Aug  1 22:32:00 scheat snort[4492]: [1:42944:2] OS-WINDOWS Microsoft Windows SMB remote code execution attempt [Classification: Attempted Administrator Privilege Gain] [Priority: 1] {TCP} 10.0.2.2:44207 -> 10.0.15.210:445

This log entry shows the date and time of the entry, along with the hostname of the sensor (scheat) as well as the name and PID of the process that generated the alert (Snort with PID 4492). The log entry continues with the SID and revision for the rule; in this case the alert was caused by the rule with SID 42944, revision 2.

The alert shows the traffic from the attacker’s system at 10.0.2.2 and the target at 10.0.15.210 on TCP/445.

Although the alert provides a short description of the alert (OS-WINDOWS Microsoft Windows SMB remote code execution attempt), that is sometimes insufficient to understand the reason the rule fired. To obtain more information about the rule that generated the alert, the administrator can visit https://www.snort.org/docs and provide the rule SID: 42944. That page provides the following information about the rule:

Message

OS-WINDOWS Microsoft Windows SMB remote code execution attempt

Summary

The SMBv1 server in Microsoft Windows Vista SP2; Windows Server 2008 SP2 and R2 SP1; Windows 7 SP1; Windows 8.1; Windows Server 2012 Gold and R2; Windows RT 8.1; and Windows 10 Gold, 1511, and 1607; and Windows Server 2016 allows remote attackers to execute arbitrary code via crafted packets, aka “Windows SMB Remote Code Execution Vulnerability.” This vulnerability is different from those described in CVE-2017-0143, CVE-2017-0145, CVE-2017-0146, and CVE-2017-0148.

... Output Deleted ...

Additional References

isc.sans.edu/forums/diary/ETERNALBLUE+Possible+Window+SMB+Buffer+Overflow+0Day/22304/

technet.microsoft.com/en-us/security/bulletin/MS17-010

https://www.snort.org/rule_docs/1-42944

The actual rule for the alert can be examined; it is in the file /etc/snort/rules/os-windows.rules.
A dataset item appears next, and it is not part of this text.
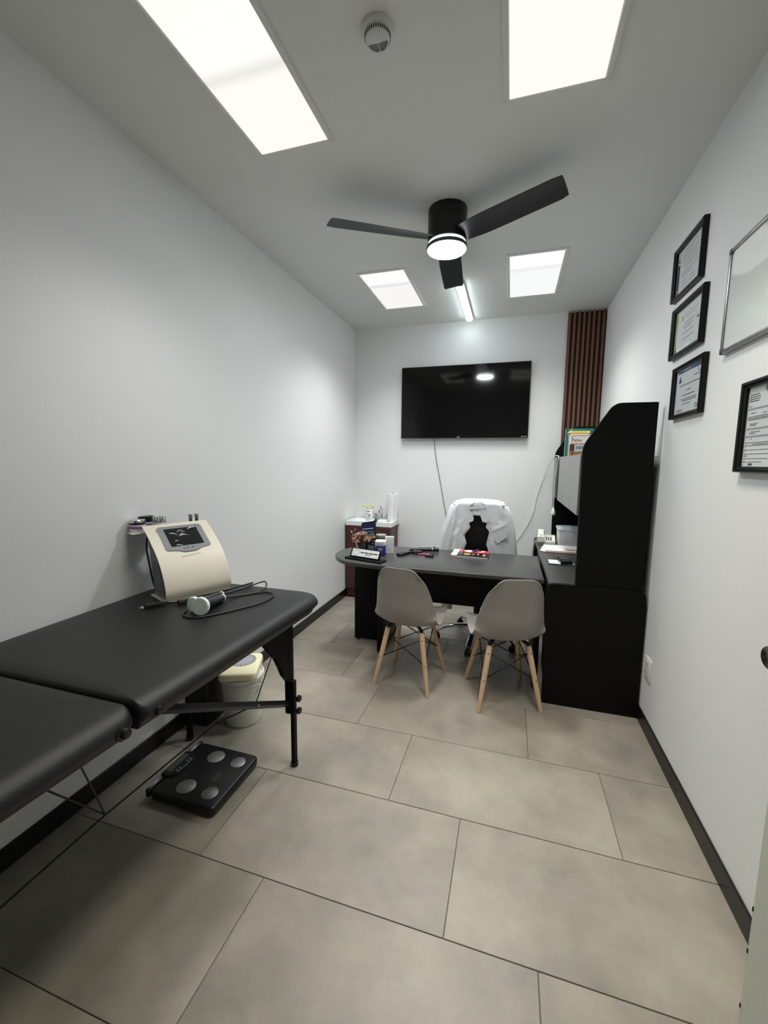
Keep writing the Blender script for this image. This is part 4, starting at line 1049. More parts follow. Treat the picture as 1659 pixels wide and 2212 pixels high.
bm = new_bm(); box(bm, -0.20, 0.20, 0.239, 0.2425, 0.888, 0.891); link('seam', bm, M_darkgrey, t)
for s in (-1, 1):
    bm = new_bm(); tube(bm, spline([(s*0.20, 0.10, 0.47), (s*0.275, 0.10, 0.50), (s*0.285, 0.08, 0.60), (s*0.28, 0.06, 0.64)], 4), 0.016, 8); tube(bm, [(s*0.28, 0.12, 0.645), (s*0.28, -0.14, 0.645)], [0.022, 0.022], 8); link('armrest', bm, M_blackplast, t, True, auto=60)

# lab coat hung over the backrest
CY = 3.545
coat = thing('lab_coat', 'white lab coat draped over the back of the office chair', 'coat', (0, 0, 0))
def interp(poly, z):
    # poly: (x,z) from top to bottom
    if z >= poly[0][1]: return poly[0][0]
    for (xa, za), (xb, zb) in zip(poly[:-1], poly[1:]):
        if zb <= z <= za:
            return xa+(xb-xa)*(za-z)/max(1e-6, za-zb)
    return poly[-1][0]
def cloth(name, inner, outer, z_top, z_bot, y_fn, nz_=44, nu=26, thick=0.004, mtl=M_cloth):
    bm = new_bm(); G = []
    for j in range(nz_+1):
        z = z_top+(z_bot-z_top)*j/nz_
        a, b = interp(inner, z), interp(outer, z)
        G.append([bm.verts.new((a+(b-a)*i/nu, y_fn(i/nu, j/nz_, a+(b-a)*i/nu, z), z)) for i in range(nu+1)])
    for j in range(nz_):
        for i in range(nu): bm.faces.new((G[j][i], G[j][i+1], G[j+1][i+1], G[j+1][i]))
    o = link(name, bm, mtl, coat, True)
    md = o.modifiers.new('thick', 'SOLIDIFY'); md.thickness = thick; md.offset = 0
    return o
topz = lambda x: 1.132-0.010*abs((x+0.247)/0.17)**4
# right-hand front panel as seen (x > opening)
inR = [(-0.247, 1.14), (-0.190, 1.095), (-0.186, 1.07), (-0.214, 0.985), (-0.206, 0.955), (-0.168, 0.953), (-0.181, 0.915), (-0.148, 0.875), (-0.160, 0.815), (-0.170, 0.765), (-0.151, 0.715), (-0.11, 0.55), (-0.09, 0.40)]
outR = [(-0.085, 1.142), (-0.045, 1.125), (-0.026, 1.095), (0.000, 1.026), (0.020, 0.95), (0.032, 0.888), (0.058, 0.703), (0.075, 0.55), (0.085, 0.40)]
inL = [(-0.247, 1.14), (-0.325, 1.080), (-0.330, 1.057), (-0.300, 0.99), (-0.286, 0.961), (-0.320, 0.943), (-0.303, 0.904), (-0.354, 0.835), (-0.334, 0.766), (-0.350, 0.712), (-0.38, 0.5), (-0.40, 0.34)]
outL = [(-0.405, 1.138), (-0.450, 1.118), (-0.468, 1.09), (-0.490, 1.046), (-0.517, 0.908), (-0.551, 0.702), (-0.56, 0.5), (-0.56, 0.34)]
def fold(u, v, x, z, ph, side):
    depth = 0.004+0.016*min(1, v*2.2)
    f = 0.6*depth*(math.sin(u*9+ph+v*1.2)+0.4*math.sin(u*19+ph*2-v*2))*min(1, v*3+0.15)
    wrap = 0.055*max(0, (u-0.62)/0.38)**2
    return CY-0.014+f*0.6+wrap+0.005*(1-min(1, v*4))+0.030*max(0, (z-1.112)/0.016)**2*0.6
cloth('front_panel', inR, outR, 1.128, 0.40, lambda u, v, x, z: fold(u, v, x, z, 0.4, 1))
cloth('front_panel', inL, outL, 1.126, 0.34, lambda u, v, x, z: fold(u, v, x, z, 1.9, -1))
# shoulder yoke: wraps over the top edge of the backrest from front to back
bm = new_bm(); G = []; NU, NV = 40, 14
for i in range(NU+1):
    u = -1+2*i/NU; x = -0.247+u*0.206
    drop = 0.040*abs(u)**5; zf = 1.076-0.004*math.sin(u*7)+0.016*abs(u)**2
    zt = 1.143-drop
    row = []
    for j in range(NV+1):
        a = PI*j/NV
        if j <= 2: y_, z_ = CY-0.003+0.0015*math.sin(u*13), zf+(zt-0.022-zf)*j/3
        elif j >= NV-2: y_, z_ = 3.668, 1.02+(zt-0.022-1.02)*(NV-j)/3
        else:
            k = (j-2)/(NV-4); b_ = PI*k
            y_, z_ = 3.605-0.063*math.copysign(abs(math.cos(b_))**0.8, math.cos(b_)), zt-0.020+0.020*math.sin(b_)**0.8
        y_ += 0.010*abs(u)**6*(1 if j < NV/2 else -1)
        row.append(bm.verts.new((x*(1.0)+0.006*math.sin(j*1.3+u*4)*(1 if 2 < j < NV-2 else 0), y_, z_+0.0012*math.sin(u*9))))
    G.append(row)
for i in range(NU):
    for j in range(NV): bm.faces.new((G[i][j], G[i+1][j], G[i+1][j+1], G[i][j+1]))
o = link('shoulder_yoke', bm, M_cloth, coat, True); md = o.modifiers.new('thick', 'SOLIDIFY'); md.thickness = 0.002; md.offset = 0
# back of the coat, behind the backrest
backL = [(-0.45, 1.10), (-0.50, 1.0), (-0.53, 0.75), (-0.55, 0.45)]; backR = [(-0.045, 1.10), (0.005, 1.0), (0.04, 0.75), (0.06, 0.45)]
cloth('back_panel', backL, backR, 1.08, 0.45, lambda u, v, x, z: 3.664+0.012*math.sin(u*17+v*2)*min(1, v*2)-0.05*abs(2*u-1)**4*0.5)
# inside of the back yoke seen in the neck opening
cloth('yoke_lining', [(-0.335, 1.10), (-0.335, 1.06), (-0.30, 1.006)], [(-0.16, 1.10), (-0.165, 1.07), (-0.222, 1.006)], 1.10, 1.006, lambda u, v, x, z: CY+0.006-0.008*v+0.002*math.sin(u*14), 12, 14, 0.003)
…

It has the content

alert tcp any any -> $HOME_NET 445 (msg:"OS-WINDOWS Microsoft Windows SMB remote code execution attempt"; flow:to_server,established; content:"|FF|SMB|A0 00 00 00 00|"; depth:9; offset:4; content:"|01 00 00 00 00|"; within:5; distance:59; byte_test:4,>,0x8150,-33,relative,little; metadata:policy balanced-ips drop, policy connectivity-ips drop, policy max-detect-ips drop, policy security-ips drop, ruleset community, service netbios-ssn; reference:cve,2017-0144; reference:cve,2017-0146; reference:url,isc.sans.edu/forums/diary/ETERNALBLUE+Possible+Window+SMB+Buffer+Overflow+0Day/22304/; reference:url,technet.microsoft.com/en-us/security/bulletin/MS17-010; classtype:attempted-admin; sid:42944; rev:2;)

This shows the content that is used to trigger the alert, along with a collection of references, both to the CVE number of the vulnerability as well as to web pages that provide more information.

Notes and References

The best place to go for current documentation for Snort is the Snort manual, online at http://manual.snort.org/ .

Snort is also included in Security Onion ( https://code.google.com/p/security-onion/ , http://blog.securityonion.net/ ), a Linux distribution designed for intrusion detection. An excellent book that covers not just Security Onion, but the entire process of monitoring a network for intrusions is

• The Practice of Network Security Monitoring: Understanding Incident Detection and Response, Richard Bejtlich. No Starch Press, August 2013.

That book is a worthy successor to the older book

• The Tao of Network Security Monitoring: Beyond Intrusion Detection, Richard Bejtlich. Addison-Wesley, July 2004.

The differences between the official Snort rule sets is explained at http://blog.snort.org/2014/07/snort-subscriber-rule-set-update.html ; see also https://www.snort.org/documents/57 .

This chapter drops the rules in the subdirectories of /etc/snort, with the configuration file in /etc/snort/etc/snort.conf. One of the rationales in favor of this choice is that it simplifies the exposition, as the rules are in the same place regardless of the distribution; it also means that fewer changes need to be made to the provided snort.conf file before Snort can be first run. On the other hand, it would also make sense for Snort configuration to be /etc/snort.conf, and the rules stored in /usr/local/lib.

The installation of Snort on Mint 17.3 can be somewhat problematic because of the way it manages packages. For example, the system may be unable to install libpcre3-dev (in part) because version 1:8.31-2ubuntu2 for libpcre is required while version 1:8.31-2ubuntu2.1 is to be installed. This can be resolved with aptitude in the same way BIND was installed on Mint 18.1; see the Notes and References for Chapter 4.